**TASK PROMPT:**
Which lines run from the first one up to and including the one with "SC.camera = cam"? Print exactly those.

-- begin DATASET CONTENT --

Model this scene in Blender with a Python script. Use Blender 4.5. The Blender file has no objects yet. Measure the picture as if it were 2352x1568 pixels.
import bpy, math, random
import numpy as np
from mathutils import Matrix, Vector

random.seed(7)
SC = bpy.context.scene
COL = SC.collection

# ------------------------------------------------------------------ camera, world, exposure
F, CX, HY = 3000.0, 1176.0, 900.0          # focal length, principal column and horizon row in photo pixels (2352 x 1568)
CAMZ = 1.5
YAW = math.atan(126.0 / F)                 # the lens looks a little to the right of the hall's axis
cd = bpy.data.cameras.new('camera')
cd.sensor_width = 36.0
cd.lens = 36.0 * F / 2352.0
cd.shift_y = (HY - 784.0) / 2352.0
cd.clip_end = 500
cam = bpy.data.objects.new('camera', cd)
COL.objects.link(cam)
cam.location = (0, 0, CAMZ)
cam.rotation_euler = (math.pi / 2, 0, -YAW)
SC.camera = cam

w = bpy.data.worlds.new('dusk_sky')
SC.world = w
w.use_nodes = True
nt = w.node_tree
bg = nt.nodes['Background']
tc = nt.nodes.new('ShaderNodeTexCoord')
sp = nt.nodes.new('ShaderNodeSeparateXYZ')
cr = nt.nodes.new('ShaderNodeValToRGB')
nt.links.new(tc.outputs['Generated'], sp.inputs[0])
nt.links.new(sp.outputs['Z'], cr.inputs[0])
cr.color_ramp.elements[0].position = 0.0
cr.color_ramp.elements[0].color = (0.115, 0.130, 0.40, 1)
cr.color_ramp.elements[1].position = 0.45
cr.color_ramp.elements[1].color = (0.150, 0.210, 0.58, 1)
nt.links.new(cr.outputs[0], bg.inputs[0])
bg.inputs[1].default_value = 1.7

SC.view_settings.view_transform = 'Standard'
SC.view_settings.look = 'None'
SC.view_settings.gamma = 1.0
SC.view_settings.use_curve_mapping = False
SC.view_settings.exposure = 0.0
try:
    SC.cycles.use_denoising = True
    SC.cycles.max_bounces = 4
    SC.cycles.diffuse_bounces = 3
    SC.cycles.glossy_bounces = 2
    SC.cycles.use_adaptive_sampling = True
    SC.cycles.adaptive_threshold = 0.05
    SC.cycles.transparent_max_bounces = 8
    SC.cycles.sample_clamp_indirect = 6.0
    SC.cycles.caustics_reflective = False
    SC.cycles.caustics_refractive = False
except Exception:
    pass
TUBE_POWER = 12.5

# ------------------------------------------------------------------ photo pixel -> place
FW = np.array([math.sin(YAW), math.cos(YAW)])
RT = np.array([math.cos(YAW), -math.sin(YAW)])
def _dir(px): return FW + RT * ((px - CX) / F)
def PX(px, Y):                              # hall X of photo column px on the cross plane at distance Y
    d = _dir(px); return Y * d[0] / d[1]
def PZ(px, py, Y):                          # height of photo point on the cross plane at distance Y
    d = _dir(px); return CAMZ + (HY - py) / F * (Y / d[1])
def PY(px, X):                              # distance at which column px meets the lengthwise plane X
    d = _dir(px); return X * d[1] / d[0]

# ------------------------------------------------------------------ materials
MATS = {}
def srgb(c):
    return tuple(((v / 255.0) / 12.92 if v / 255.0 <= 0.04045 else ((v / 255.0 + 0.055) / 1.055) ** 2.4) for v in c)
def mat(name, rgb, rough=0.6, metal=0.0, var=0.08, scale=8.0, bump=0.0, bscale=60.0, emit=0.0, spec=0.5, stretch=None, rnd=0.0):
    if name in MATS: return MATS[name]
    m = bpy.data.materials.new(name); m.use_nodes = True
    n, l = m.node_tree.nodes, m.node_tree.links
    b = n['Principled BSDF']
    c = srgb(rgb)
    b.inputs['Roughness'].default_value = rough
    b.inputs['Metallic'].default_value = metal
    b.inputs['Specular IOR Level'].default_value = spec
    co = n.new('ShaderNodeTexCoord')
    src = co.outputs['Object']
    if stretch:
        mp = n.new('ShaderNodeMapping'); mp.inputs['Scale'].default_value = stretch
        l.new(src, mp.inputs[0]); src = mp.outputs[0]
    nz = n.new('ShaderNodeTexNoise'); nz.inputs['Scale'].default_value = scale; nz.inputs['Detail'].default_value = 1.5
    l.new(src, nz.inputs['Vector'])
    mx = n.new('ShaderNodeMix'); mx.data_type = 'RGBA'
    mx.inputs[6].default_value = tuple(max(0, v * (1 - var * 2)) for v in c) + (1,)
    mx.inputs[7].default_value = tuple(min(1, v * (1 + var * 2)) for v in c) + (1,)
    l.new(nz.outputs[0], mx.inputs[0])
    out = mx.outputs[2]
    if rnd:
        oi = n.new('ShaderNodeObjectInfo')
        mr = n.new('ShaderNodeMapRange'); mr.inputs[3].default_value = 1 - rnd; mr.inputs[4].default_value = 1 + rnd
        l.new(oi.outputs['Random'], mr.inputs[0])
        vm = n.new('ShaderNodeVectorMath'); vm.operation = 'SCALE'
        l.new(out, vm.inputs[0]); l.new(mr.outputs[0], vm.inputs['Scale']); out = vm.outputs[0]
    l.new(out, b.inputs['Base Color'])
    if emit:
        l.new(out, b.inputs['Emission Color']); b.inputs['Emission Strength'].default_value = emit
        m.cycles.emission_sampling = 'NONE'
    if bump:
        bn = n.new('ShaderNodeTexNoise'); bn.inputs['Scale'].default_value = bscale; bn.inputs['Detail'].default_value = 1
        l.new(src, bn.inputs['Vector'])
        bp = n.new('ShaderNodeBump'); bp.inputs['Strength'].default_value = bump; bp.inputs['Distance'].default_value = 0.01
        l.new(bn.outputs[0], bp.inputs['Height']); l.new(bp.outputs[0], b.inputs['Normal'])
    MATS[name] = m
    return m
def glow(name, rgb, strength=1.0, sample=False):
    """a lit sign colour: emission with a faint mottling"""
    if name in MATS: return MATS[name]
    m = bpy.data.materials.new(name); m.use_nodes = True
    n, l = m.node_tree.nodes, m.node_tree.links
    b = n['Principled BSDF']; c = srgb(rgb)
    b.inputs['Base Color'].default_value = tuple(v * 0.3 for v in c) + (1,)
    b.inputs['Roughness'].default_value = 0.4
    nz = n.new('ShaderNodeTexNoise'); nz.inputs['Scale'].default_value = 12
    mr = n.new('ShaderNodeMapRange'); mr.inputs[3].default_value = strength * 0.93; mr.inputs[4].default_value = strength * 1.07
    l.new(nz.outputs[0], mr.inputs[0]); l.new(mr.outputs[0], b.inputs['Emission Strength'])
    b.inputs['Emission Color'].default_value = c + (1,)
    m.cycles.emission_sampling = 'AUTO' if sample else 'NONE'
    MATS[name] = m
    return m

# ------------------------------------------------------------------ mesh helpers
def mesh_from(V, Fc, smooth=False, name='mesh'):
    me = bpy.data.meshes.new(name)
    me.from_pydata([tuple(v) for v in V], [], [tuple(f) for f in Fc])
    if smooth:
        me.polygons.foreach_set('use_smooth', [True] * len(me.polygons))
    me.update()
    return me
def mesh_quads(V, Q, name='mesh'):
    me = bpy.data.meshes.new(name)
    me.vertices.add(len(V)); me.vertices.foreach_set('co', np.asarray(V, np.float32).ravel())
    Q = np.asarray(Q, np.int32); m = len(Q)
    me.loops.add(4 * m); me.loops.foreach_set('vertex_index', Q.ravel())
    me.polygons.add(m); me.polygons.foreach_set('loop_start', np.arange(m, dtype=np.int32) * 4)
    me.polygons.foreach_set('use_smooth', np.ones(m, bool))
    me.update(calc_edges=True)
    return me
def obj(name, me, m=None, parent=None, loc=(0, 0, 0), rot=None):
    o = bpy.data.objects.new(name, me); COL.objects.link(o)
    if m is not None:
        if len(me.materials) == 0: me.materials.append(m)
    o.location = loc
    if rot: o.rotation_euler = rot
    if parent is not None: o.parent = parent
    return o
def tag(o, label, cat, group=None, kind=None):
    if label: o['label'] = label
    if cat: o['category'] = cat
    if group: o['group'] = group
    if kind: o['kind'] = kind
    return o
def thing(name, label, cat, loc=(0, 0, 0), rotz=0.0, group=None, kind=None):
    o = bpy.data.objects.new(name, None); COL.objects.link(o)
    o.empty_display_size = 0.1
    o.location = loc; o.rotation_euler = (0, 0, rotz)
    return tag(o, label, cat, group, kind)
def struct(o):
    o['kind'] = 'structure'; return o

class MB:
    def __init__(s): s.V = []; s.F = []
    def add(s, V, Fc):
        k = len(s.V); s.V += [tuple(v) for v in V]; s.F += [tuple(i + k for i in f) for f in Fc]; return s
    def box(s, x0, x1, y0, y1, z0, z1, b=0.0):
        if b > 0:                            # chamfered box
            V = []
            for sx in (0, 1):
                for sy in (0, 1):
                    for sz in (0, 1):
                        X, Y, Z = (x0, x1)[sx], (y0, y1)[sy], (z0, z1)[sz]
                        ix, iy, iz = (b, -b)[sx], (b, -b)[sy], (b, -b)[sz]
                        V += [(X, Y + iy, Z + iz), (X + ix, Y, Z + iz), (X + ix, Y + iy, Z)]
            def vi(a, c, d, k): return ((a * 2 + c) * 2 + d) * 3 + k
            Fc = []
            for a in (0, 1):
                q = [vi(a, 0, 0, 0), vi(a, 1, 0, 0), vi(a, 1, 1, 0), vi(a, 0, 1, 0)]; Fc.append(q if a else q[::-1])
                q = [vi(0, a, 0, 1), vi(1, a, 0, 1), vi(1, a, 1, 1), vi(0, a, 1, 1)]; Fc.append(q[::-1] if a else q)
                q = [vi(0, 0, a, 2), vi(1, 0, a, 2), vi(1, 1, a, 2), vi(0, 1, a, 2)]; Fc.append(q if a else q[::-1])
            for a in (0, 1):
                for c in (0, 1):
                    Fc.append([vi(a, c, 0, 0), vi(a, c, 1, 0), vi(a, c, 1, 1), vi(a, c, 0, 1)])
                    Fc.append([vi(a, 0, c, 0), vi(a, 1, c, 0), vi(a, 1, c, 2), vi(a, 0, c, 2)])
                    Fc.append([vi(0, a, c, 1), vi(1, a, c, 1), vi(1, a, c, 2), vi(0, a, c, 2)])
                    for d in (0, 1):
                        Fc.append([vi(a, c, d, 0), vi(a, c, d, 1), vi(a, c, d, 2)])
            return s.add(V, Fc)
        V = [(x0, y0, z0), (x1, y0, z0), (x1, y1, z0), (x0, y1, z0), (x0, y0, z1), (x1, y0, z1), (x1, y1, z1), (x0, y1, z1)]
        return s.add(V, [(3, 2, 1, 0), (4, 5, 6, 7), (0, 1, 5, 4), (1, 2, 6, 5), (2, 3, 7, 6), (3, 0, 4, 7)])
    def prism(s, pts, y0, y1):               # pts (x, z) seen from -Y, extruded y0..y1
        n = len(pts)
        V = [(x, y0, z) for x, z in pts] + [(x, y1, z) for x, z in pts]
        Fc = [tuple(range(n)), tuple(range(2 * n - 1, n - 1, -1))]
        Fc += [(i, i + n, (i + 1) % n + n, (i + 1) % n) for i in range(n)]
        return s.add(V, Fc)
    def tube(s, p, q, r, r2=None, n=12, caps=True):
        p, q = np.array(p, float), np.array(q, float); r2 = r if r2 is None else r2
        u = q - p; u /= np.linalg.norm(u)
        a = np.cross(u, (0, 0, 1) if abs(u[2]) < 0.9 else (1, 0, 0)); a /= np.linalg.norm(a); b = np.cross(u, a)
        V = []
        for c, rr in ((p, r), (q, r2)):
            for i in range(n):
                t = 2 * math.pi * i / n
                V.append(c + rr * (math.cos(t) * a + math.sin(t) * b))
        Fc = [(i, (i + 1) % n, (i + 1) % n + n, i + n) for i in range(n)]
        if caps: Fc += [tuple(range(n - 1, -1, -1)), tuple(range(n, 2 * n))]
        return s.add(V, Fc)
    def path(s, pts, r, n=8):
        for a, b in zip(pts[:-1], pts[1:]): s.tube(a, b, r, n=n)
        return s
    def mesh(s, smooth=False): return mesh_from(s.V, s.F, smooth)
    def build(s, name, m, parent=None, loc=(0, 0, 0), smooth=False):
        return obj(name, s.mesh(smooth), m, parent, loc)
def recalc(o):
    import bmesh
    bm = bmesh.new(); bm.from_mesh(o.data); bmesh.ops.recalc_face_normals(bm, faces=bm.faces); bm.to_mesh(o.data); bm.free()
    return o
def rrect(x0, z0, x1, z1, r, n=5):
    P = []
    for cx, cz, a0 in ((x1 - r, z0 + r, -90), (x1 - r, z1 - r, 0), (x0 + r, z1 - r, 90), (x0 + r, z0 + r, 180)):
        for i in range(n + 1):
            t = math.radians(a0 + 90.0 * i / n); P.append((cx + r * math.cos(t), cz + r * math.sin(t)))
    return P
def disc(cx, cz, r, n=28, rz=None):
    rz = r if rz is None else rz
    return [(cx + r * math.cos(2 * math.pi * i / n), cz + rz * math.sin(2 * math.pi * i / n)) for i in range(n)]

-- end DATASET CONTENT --

**EXPECTED ANSWER:**
Model this scene in Blender with a Python script. Use Blender 4.5. The Blender file has no objects yet. Measure the picture as if it were 2352x1568 pixels.
import bpy, math, random
import numpy as np
from mathutils import Matrix, Vector

random.seed(7)
SC = bpy.context.scene
COL = SC.collection

# ------------------------------------------------------------------ camera, world, exposure
F, CX, HY = 3000.0, 1176.0, 900.0          # focal length, principal column and horizon row in photo pixels (2352 x 1568)
CAMZ = 1.5
YAW = math.atan(126.0 / F)                 # the lens looks a little to the right of the hall's axis
cd = bpy.data.cameras.new('camera')
cd.sensor_width = 36.0
cd.lens = 36.0 * F / 2352.0
cd.shift_y = (HY - 784.0) / 2352.0
cd.clip_end = 500
cam = bpy.data.objects.new('camera', cd)
COL.objects.link(cam)
cam.location = (0, 0, CAMZ)
cam.rotation_euler = (math.pi / 2, 0, -YAW)
SC.camera = cam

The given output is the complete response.